Furthermore, over the long-run we anticipate industry would respond with a variety of measures to minimise these significant revenue losses. This could include moving towards exclusive pan-European licences; raising prices in lower-income countries to minimise cross-border revenue leakage; imposing distribution restrictions such as excluding OTT platforms; or enforcing dubbing in foreign language territories.
While these responses will reduce content loss it will also have a redistributive effect, as localised content restrictions worsen the services on offer to certain European consumers. Overall, we expect a long-run content loss of around 35%, which combined with local distribution restrictions would mean a fall of around €4.5bn in consumer welfare each year.
Importantly, as the debate has evolved, the Commission has not opposed rights holders having the freedom to licence content on a territory-by-territory basis. What the Commission objects to is absolute territorial licensing—such as the passive cross-border sales restrictions that are the focus of the pay-TV movies case.
However, when shopping online for digitally distributed audio-visual works, the active vs. passive marketing distinction is largely meaningless. Consumers already rely on passive sales tools such as social media and web-search to find the best outlets for their desired content, including from pirate or ‘grey-market’ providers. In the absence of enforceable passive sales restrictions we foresee this becoming even easier, as intermediary services spring up to help consumers find content from anywhere across Europe. As such, the freedom to license on a territorial basis may not mean much in a world where more and more content is consumed online, over-the-top.

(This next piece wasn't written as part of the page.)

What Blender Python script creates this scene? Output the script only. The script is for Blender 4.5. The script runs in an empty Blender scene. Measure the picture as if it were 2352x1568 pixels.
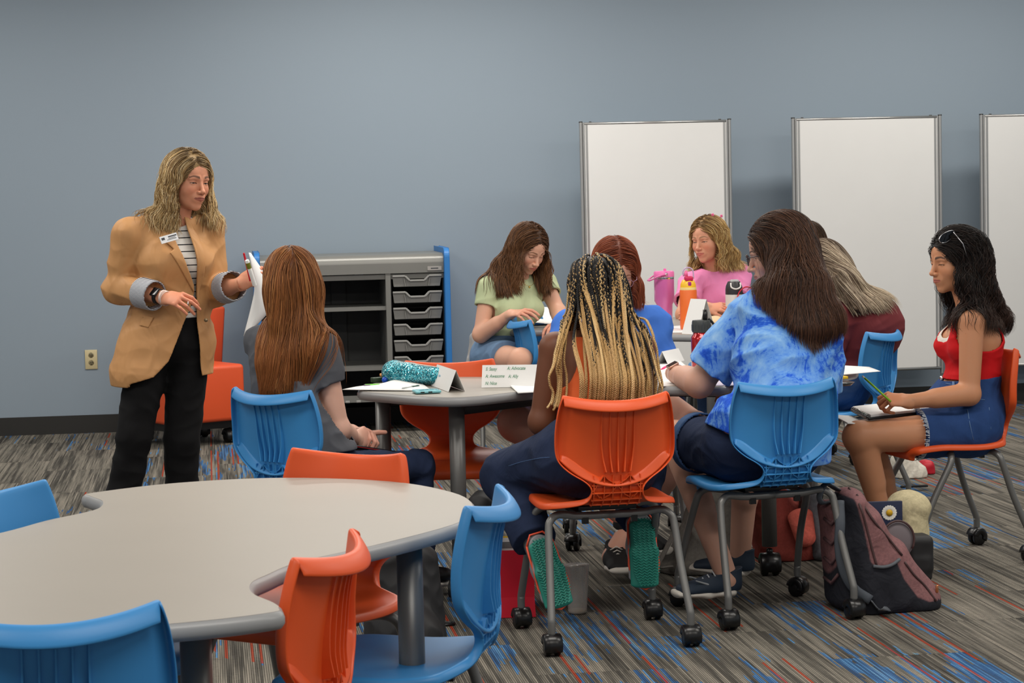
import bpy, math, random, time
import numpy as np
from mathutils import Vector, Matrix
T0 = time.time()
sc = bpy.context.scene
COL = sc.collection

# ------------------------------------------------------------------ camera
FPX, CAMH, PCX, PCY = 5000.0, 1.45, 1176.0, 784.0
ROLL = 0.0235
YAW, PITCH = math.radians(7.8714), math.radians(4.0085)


def cam_basis():
    f = np.array([math.sin(YAW) * math.cos(PITCH), math.cos(YAW) * math.cos(PITCH), -math.sin(PITCH)])
    h = np.array([math.cos(YAW), -math.sin(YAW), 0.0])
    u = np.cross(h, f)
    x = math.cos(ROLL) * h - math.sin(ROLL) * u
    y = math.sin(ROLL) * h + math.cos(ROLL) * u
    return x, y, f


CX_, CY_, CF_ = cam_basis()
CPOS = np.array([0.0, 0.0, CAMH])


def at(px, py, Y):
    """point of the room at depth Y behind photograph pixel (px, py)"""
    r = CF_ + CX_ * (px - PCX) / FPX + CY_ * (PCY - py) / FPX
    return CPOS + r * (Y / r[1])


def atz(px, py, z):
    r = CF_ + CX_ * (px - PCX) / FPX + CY_ * (PCY - py) / FPX
    return CPOS + r * ((z - CAMH) / r[2])


cd = bpy.data.cameras.new('camera')
cam = bpy.data.objects.new('camera', cd)
COL.objects.link(cam)
cam.matrix_world = Matrix(((CX_[0], CY_[0], -CF_[0], 0), (CX_[1], CY_[1], -CF_[1], 0),
                           (CX_[2], CY_[2], -CF_[2], CAMH), (0, 0, 0, 1)))
cd.sensor_width = 36.0
cd.lens = 36.0 * FPX / 2352.0
cd.clip_end = 100
cd.dof.use_dof = True
cd.dof.focus_distance = 9.3
cd.dof.aperture_fstop = 22.0
sc.camera = cam

# ------------------------------------------------------------------ light
w = bpy.data.worlds.new('world')
sc.world = w
w.use_nodes = True
w.node_tree.nodes['Background'].inputs[0].default_value = (0.86, 0.93, 1.0, 1)
w.node_tree.nodes['Background'].inputs[1].default_value = 0.30
sc.view_settings.view_transform = 'Standard'
sc.view_settings.look = 'None'
sc.view_settings.exposure = 0.42
sc.view_settings.gamma = 1.0
sc.cycles.max_bounces = 6
sc.cycles.diffuse_bounces = 3
sc.cycles.glossy_bounces = 3
sc.cycles.transmission_bounces = 6
sc.cycles.transparent_max_bounces = 8
sc.cycles.caustics_reflective = False
sc.cycles.caustics_refractive = False
CEIL = 3.15
LAMPS = [(x, y, e) for x, y, e in (
    (-2.2, 12.1, 0.75), (1.2, 12.1, 1.15), (4.6, 12.1, 0.8),
    (-2.2, 8.9, 1), (1.2, 8.9, 1), (4.6, 8.9, 1),
    (-2.2, 5.6, 1), (1.2, 5.6, 1.0), (4.6, 5.6, 1),
    (-2.2, 2.2, 1), (1.2, 2.2, 1), (4.6, 2.2, 1))]
LAMP_W = 44.0
for i, (x, y, e) in enumerate(LAMPS):
    ld = bpy.data.lights.new('ceiling_lamp_light', 'AREA')
    ld.shape = 'RECTANGLE'
    ld.size, ld.size_y = 2.4, 0.6
    if y > 12: ld.size_y = 0.3
    ld.energy = LAMP_W * e
    ld.color = (1.0, 0.95, 0.88)
    lo = bpy.data.objects.new('ceiling_lamp_light', ld)
    lo.location = (x, y, CEIL - 0.03)
    COL.objects.link(lo)


# ------------------------------------------------------------------ helpers
def lin(c):
    out = []
    for v in c[:3]:
        v = v / 255.0
        out.append(v / 12.92 if v <= 0.04045 else ((v + 0.055) / 1.055) ** 2.4)
    return tuple(out) + (1.0,)


def tag(o, label=None, cat=None, group=None, kind=None):
    if label: o['label'] = label
    if cat: o['category'] = cat
    if group: o['group'] = group
    if kind: o['kind'] = kind
    return o


def empty(name, loc=(0, 0, 0), rz=0.0, label=None, cat=None, group=None, parent=None):
    o = bpy.data.objects.new(name, None)
    o.empty_display_size = 0.05
    o.location = loc
    o.rotation_euler = (0, 0, rz)
    if parent: o.parent = parent
    COL.objects.link(o)
    return tag(o, label, cat, group)


def copy_tree(o, parent=None):
    c = o.copy()
    COL.objects.link(c)
    c.parent = parent
    for ch in list(o.children):
        copy_tree(ch, c)
    return c


class MB:
    """collects geometry for one mesh"""
    def __init__(s):
        s.v = []; s.f = []; s.n = 0; s.m = []; s.c = []
        s.mi = 0

    def add(s, v, f):
        v = np.asarray(v, float).reshape(-1, 3)
        s.v.append(v)
        for q in f:
            s.f.append(tuple(int(i) + s.n for i in q)); s.m.append(s.mi)
        s.n += len(v)
        return s

    def box(s, c, d, R=None):
        c = np.array(c, float); d = np.array(d, float) / 2
        v = np.array([[x, y, z] for x in (-1, 1) for y in (-1, 1) for z in (-1, 1)]) * d
        if R is not None: v = v @ np.array(R).T
        return s.add(v + c, [(0, 1, 3, 2), (4, 6, 7, 5), (0, 4, 5, 1), (2, 3, 7, 6), (0, 2, 6, 4), (1, 5, 7, 3)])

    def bar(s, a, b, w, t, up=(0, 0, 1)):
        a = np.array(a, float); b = np.array(b, float)
        d = b - a; L = np.linalg.norm(d); d /= L
        u = np.array(up, float); r = np.cross(d, u); r /= np.linalg.norm(r); u = np.cross(r, d)
        return s.box((a + b) / 2, (w, L, t), np.array([r, d, u]).T)

    def tube(s, path, rad, n=10, caps=True, flat=1.0):
        P = np.array(path, float)
        R = np.ones(len(P)) * rad if np.isscalar(rad) else np.array(rad, float)
        t = np.gradient(P, axis=0); t /= np.linalg.norm(t, axis=1)[:, None] + 1e-12
        ref = np.array([0, 0, 1.0]) if abs(t[0][2]) < 0.9 else np.array([1.0, 0, 0])
        u = np.cross(t[0], ref); u /= np.linalg.norm(u)
        V = []
        for i in range(len(P)):
            u = u - t[i] * (u @ t[i]); u /= np.linalg.norm(u) + 1e-12
            w_ = np.cross(t[i], u)
            a = np.arange(n) * 2 * math.pi / n
            V.append(P[i] + R[i] * (np.cos(a)[:, None] * u + flat * np.sin(a)[:, None] * w_))
        V = np.concatenate(V)
        f = [(i * n + j, i * n + (j + 1) % n, (i + 1) * n + (j + 1) % n, (i + 1) * n + j)
             for i in range(len(P) - 1) for j in range(n)]
        if caps:
            f += [tuple(range(n))[::-1], tuple((len(P) - 1) * n + j for j in range(n))]
        return s.add(V, f)

    def lathe(s, prof, c=(0, 0, 0), n=28, axis='z', R=None):
        pr = np.array(prof, float); a = np.arange(n) * 2 * math.pi / n
        V = np.stack([pr[:, 0][:, None] * np.cos(a), pr[:, 0][:, None] * np.sin(a),
                      np.repeat(pr[:, 1][:, None], n, 1)], -1).reshape(-1, 3)
        if axis == 'x': V = V[:, [2, 0, 1]]
        if axis == 'y': V = V[:, [1, 2, 0]]
        if R is not None: V = V @ np.array(R).T
        m = len(pr)
        f = [(i * n + j, i * n + (j + 1) % n, (i + 1) * n + (j + 1) % n, (i + 1) * n + j)
             for i in range(m - 1) for j in range(n)]
        if pr[0][0] > 1e-5: f.append(tuple(range(n))[::-1])
        if pr[-1][0] > 1e-5: f.append(tuple((m - 1) * n + j for j in range(n)))
        return s.add(V + np.array(c, float), f)

    def grid(s, P):
        P = np.array(P, float); a, b = P.shape[:2]
        return s.add(P.reshape(-1, 3), [(i * b + j, i * b + j + 1, (i + 1) * b + j + 1, (i + 1) * b + j)
                                        for i in range(a - 1) for j in range(b - 1)])

    def prism(s, pts, z0, z1, M=None):
        p = np.array(pts, float); n = len(p)
        V = np.concatenate([np.c_[p, np.full(n, z0)], np.c_[p, np.full(n, z1)]])
        if M is not None: V = V @ np.array(M)[:3, :3].T + np.array(M)[:3, 3]
        return s.add(V, [tuple(range(n))[::-1], tuple(range(n, 2 * n))] +
                     [(i, (i + 1) % n, n + (i + 1) % n, n + i) for i in range(n)])

    def build(s, name, mat, parent=None, smooth=True, bevel=0, solid=0, sub=0, segs=2, off=-1, cols=None, auto=None):
        me = bpy.data.meshes.new(name)
        V = np.concatenate(s.v) if s.v else np.zeros((0, 3))
        me.from_pydata(V.tolist(), [], s.f)
        mats = mat if isinstance(mat, (list, tuple)) else [mat]
        for m in mats: me.materials.append(m)
        if len(mats) > 1: me.polygons.foreach_set('material_index', s.m)
        me.polygons.foreach_set('use_smooth', [smooth] * len(me.polygons))
        if auto is not None and smooth:
            bm_sharp(me, auto)
        me.update()
        o = bpy.data.objects.new(name, me)
        COL.objects.link(o)
        if parent: o.parent = parent
        if solid:
            md = o.modifiers.new('solid', 'SOLIDIFY'); md.thickness = solid; md.offset = off
        if bevel:
            md = o.modifiers.new('bevel', 'BEVEL'); md.width = bevel; md.segments = segs
            md.limit_method = 'ANGLE'; md.angle_limit = math.radians(35)
        if sub:
            md = o.modifiers.new('sub', 'SUBSURF'); md.levels = sub; md.render_levels = sub
        return o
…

PS: According to your research, who would be the winners if the current policy proposals on content in the Digital Single Market would come into effect?
FFD: Whereas much of the debate has focused on the short-run—asking which consumers might gain from consuming across borders—our report was careful to consider the long-run, drawing out the ‘dynamic’ effects as industry adapts to the new legal and regulatory landscape.
With this in mind, we foresee the real winners being large, multi-national platforms
With this in mind, we foresee the real winners being large, multi-national platforms as the Commission’s Digital Single Market proposals accelerate a convergence towards pan-European content licensing. These parties, which have sufficient scale and scope to both purchase and exploit the de facto pan-European broadcast rights, will be handed a significant advantage over smaller, localised operators.
However, as well as harming local broadcasters, we expect to see a knock-on detrimental effect on producers, advertisers and consumers as the market becomes more homogenised and less tailored to local markets and cultures.
PS: And who would be the losers?
FFD: Our findings are clear: the big losers will be Europe’s audio-visual consumers, who face reduced choice and quality as content producers’ European revenues decline. In the long-run, this harm is compounded further by reduced access for certain groups of European consumers in smaller and/or lower income countries, as producer licencing practices adapt to the changing incentives they face.
Overall, it is a question of priorities. Do consumers and policymakers favour a “single”, homogenised European market for digital audio-visual content at the cost of reduced output, adverse licencing incentives and redistributive welfare effects; or do they prefer exclusive territorial licencing, allowing producers to continue financing high-quality, localised works which they can make widely available at prices local consumers can afford.